=== Scene script records ===
####
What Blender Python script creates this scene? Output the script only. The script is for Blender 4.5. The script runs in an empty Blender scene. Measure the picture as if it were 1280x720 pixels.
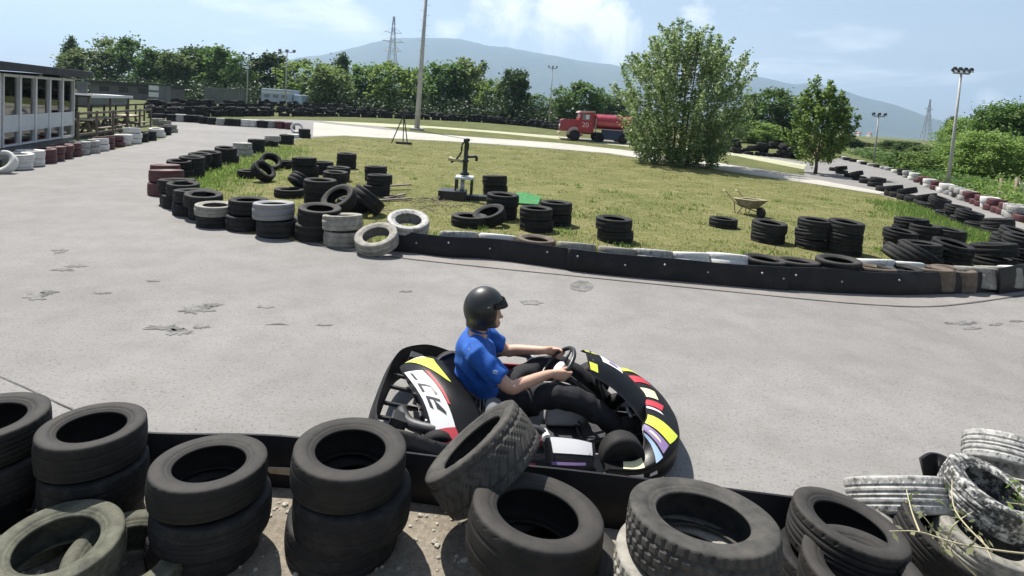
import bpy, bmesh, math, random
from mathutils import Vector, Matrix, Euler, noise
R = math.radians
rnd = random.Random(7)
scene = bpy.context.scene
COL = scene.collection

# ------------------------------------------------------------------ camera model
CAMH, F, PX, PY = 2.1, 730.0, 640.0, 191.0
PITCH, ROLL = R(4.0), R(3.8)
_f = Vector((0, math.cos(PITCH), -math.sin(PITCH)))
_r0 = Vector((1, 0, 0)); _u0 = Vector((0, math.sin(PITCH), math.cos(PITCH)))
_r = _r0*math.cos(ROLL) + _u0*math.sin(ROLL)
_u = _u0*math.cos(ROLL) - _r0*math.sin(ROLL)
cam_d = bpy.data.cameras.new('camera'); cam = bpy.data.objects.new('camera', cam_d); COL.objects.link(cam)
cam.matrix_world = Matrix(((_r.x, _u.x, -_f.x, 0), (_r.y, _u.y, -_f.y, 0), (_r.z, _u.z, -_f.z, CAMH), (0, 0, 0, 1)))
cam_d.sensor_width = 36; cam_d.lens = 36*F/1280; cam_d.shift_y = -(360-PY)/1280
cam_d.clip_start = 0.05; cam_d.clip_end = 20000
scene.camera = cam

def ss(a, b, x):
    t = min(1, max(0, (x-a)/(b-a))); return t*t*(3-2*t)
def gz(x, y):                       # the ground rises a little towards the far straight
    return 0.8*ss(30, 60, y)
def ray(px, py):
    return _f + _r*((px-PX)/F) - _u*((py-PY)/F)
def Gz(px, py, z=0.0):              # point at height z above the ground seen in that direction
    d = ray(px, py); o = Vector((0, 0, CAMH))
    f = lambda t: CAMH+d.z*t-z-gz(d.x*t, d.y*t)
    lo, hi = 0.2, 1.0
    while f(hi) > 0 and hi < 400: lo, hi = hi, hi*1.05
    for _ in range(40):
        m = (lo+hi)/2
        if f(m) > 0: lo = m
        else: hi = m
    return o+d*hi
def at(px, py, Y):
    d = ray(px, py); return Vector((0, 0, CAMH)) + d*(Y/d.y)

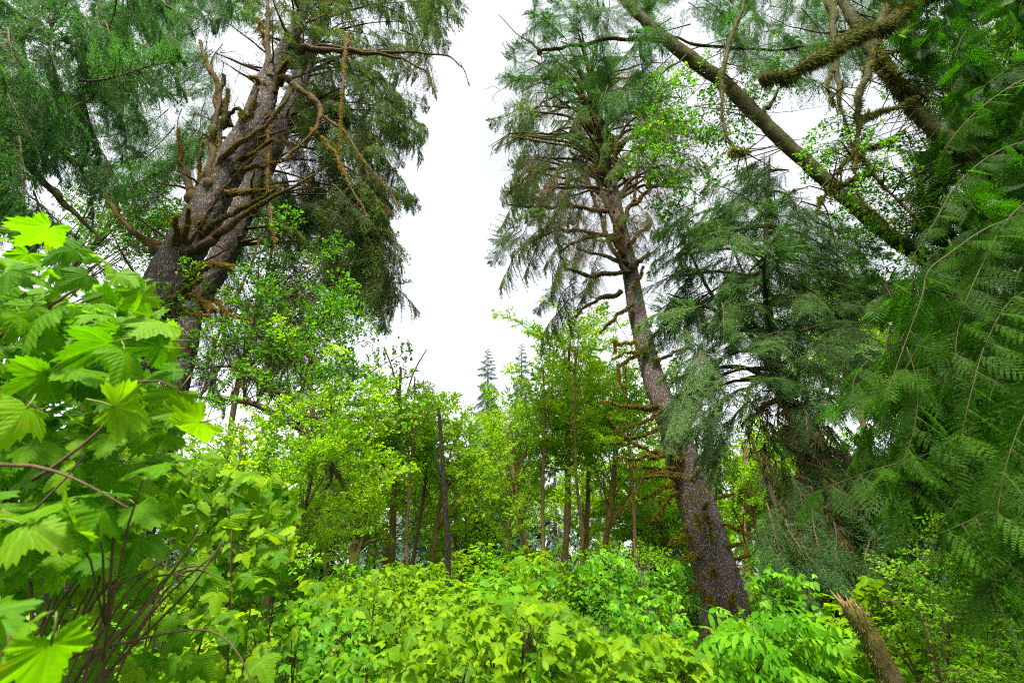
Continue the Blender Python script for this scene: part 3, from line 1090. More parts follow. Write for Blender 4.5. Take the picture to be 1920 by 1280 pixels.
####
=== YOUR GOAL ===
Identify each line in the records above containing the word "pixels"; copy those lines.

=== RESULT OF THIS EXERCISE ===
What Blender Python script creates this scene? Output the script only. The script is for Blender 4.5. The script runs in an empty Blender scene. Measure the picture as if it were 1280x720 pixels.
Continue the Blender Python script for this scene: part 3, from line 1090. More parts follow. Write for Blender 4.5. Take the picture to be 1920 by 1280 pixels.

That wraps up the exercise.